Now in my case, part of it is I get the wintertime blahs ...but another part is definitely the post-partum, pre-menopausel hormones all colliding in a mishmash!

Your post was so well-written, Jill! Even though you're just a youngster at 40...;)...thanks for making me feel like I'm not alone!

Sue :

Oh how funny! I can't believe you got a female anatomy lesson. I'll tell you, I always feel like with my experience through Infertility, I can give my OB the lesson on the female body and reproductive system. They all tell you that you ovulate 14 days before your period, and ovulate from day 12-18, yada...yada...yada... ONLY if you're text-book. But books are all they go by. At least he gave you something to post about. ;)

I understand that longing for the couch. You're not alone! :)

Melissa in Mel's World :

Stunned Silent............

I mean, seriously...did he break out a white board with a dry erase marker? Come on, you're totally making that up, right?

That's the making of a GREAT Christian Chick Lit book right there my friend!

Sorry to hear that the ho-hums are running rampant right now...it happens to the best of us. It is a pit, a season, a blip...but it is not the end.

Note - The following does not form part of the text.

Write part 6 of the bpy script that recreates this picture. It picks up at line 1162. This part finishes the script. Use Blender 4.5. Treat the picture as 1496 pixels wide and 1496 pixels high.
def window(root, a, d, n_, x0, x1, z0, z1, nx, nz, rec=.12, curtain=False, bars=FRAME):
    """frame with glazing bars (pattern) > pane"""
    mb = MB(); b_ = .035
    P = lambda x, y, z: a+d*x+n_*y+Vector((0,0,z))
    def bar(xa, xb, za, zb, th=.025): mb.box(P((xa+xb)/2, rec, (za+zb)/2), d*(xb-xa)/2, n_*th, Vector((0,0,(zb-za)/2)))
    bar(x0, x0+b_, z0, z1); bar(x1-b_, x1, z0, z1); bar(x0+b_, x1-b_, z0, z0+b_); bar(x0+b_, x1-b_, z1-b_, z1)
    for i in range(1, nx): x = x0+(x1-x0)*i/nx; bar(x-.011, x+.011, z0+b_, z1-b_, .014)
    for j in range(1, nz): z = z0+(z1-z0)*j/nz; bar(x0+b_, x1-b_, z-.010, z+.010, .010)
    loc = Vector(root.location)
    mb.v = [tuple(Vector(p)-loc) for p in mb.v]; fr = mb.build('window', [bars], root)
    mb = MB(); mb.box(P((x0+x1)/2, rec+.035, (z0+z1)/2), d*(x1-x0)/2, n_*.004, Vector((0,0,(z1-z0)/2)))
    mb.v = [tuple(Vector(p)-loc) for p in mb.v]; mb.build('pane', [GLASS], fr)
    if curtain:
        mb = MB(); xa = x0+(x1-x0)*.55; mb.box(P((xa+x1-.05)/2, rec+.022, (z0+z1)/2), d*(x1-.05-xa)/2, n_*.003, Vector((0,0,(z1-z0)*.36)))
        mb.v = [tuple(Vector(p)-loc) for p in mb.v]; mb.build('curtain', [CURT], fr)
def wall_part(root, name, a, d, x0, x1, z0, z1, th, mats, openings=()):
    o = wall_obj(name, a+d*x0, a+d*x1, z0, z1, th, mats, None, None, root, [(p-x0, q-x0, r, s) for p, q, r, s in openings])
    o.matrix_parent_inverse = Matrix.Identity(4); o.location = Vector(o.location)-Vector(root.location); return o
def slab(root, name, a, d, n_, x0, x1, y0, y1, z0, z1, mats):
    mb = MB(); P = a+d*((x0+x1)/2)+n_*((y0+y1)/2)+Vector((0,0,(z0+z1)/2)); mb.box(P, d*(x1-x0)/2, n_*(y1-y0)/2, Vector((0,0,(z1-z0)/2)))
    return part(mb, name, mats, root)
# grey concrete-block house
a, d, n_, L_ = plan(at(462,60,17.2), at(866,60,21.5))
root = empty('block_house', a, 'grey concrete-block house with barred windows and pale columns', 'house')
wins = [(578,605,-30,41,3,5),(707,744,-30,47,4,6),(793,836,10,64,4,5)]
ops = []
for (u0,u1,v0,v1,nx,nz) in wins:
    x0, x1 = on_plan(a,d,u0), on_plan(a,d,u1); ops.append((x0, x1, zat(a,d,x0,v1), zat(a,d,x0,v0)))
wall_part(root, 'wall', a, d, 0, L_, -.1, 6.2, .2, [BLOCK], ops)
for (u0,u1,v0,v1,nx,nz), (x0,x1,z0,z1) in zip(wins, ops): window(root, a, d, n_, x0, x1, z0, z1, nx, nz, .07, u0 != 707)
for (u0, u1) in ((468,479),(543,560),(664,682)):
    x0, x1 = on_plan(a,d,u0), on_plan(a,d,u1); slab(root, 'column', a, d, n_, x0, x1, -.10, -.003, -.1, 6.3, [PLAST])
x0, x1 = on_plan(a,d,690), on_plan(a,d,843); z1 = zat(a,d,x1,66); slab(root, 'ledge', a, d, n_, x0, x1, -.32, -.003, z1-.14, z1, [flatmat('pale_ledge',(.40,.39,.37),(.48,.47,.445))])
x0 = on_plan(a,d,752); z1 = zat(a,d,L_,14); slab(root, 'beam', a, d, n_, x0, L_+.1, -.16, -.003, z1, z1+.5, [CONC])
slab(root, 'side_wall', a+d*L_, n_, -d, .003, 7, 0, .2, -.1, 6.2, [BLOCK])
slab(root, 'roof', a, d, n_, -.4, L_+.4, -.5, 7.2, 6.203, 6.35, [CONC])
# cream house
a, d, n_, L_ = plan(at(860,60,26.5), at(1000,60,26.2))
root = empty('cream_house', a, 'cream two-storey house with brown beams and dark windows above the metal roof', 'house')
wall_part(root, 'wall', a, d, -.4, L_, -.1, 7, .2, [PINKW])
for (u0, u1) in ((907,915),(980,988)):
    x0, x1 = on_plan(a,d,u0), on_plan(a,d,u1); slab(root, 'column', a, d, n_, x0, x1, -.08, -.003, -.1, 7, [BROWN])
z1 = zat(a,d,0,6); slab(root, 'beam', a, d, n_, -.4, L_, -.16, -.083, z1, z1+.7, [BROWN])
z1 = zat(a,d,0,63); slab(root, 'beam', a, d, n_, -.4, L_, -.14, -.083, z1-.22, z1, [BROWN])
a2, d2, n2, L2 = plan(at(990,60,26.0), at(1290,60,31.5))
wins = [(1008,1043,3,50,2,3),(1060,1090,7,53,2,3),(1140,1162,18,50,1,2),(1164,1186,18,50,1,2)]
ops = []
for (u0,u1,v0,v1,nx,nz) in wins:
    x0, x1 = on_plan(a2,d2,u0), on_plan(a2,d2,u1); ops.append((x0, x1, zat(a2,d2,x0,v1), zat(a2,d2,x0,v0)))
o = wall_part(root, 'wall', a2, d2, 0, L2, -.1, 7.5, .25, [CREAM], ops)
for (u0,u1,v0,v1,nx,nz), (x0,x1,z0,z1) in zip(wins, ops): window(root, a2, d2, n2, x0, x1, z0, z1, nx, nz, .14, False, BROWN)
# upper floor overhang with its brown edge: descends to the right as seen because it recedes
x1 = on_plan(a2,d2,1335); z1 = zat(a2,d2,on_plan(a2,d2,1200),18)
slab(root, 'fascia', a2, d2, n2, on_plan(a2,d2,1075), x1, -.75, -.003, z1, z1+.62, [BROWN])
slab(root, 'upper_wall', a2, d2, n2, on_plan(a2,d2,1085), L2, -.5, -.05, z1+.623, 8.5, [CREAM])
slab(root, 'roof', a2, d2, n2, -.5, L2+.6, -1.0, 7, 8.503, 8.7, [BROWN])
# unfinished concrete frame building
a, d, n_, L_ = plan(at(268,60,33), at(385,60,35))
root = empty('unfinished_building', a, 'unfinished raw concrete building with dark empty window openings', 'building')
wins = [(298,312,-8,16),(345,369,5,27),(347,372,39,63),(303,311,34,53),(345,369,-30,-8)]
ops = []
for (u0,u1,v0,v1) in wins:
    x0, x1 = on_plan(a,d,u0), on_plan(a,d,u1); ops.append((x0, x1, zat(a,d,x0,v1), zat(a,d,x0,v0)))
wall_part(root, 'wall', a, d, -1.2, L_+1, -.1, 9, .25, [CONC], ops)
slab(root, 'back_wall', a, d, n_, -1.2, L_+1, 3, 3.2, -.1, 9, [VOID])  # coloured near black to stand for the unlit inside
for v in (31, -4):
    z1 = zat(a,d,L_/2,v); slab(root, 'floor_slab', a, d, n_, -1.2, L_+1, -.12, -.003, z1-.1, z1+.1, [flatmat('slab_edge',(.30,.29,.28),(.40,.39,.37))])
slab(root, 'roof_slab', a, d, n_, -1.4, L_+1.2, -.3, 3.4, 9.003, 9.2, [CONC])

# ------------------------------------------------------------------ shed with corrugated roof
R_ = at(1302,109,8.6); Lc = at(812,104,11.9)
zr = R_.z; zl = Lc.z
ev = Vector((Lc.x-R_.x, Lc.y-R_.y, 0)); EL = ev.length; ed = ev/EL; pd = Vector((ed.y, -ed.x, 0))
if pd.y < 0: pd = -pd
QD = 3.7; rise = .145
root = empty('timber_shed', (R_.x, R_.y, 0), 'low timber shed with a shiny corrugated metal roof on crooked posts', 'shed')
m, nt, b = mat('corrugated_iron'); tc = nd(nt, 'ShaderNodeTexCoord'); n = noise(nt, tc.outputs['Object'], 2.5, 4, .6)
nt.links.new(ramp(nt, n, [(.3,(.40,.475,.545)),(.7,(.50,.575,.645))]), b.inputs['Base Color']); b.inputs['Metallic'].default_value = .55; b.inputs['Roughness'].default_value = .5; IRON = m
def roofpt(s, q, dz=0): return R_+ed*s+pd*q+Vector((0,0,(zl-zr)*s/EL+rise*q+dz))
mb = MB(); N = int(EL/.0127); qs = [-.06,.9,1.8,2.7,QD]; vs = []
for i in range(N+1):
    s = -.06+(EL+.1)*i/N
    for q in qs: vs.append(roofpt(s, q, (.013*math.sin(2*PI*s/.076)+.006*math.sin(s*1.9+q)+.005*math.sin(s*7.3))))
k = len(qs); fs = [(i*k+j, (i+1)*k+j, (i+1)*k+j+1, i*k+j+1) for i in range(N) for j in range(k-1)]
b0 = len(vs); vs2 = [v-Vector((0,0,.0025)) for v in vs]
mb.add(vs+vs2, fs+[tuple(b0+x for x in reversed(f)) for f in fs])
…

If you want you can come borrow my couch in Ft. Lauderdale and "sneak away" for a bit of You Time.

Knit-Wit :

That is so funny! I probably would have just "uh - huh" also. And I know I would not have gone back!

When we were in the Caribbean I was ill and needed to see a doctor. He really worried me - with his dreadlocks and laid back manner. We dubbed him "Dr. VooDoo".

workinthatpreppy :

well..i did have a hysterectomy last year and left one ovary and i will say i feel GREAT! amazing just how badly your monthly cycle can make you feel. i used to have one good week out of the month!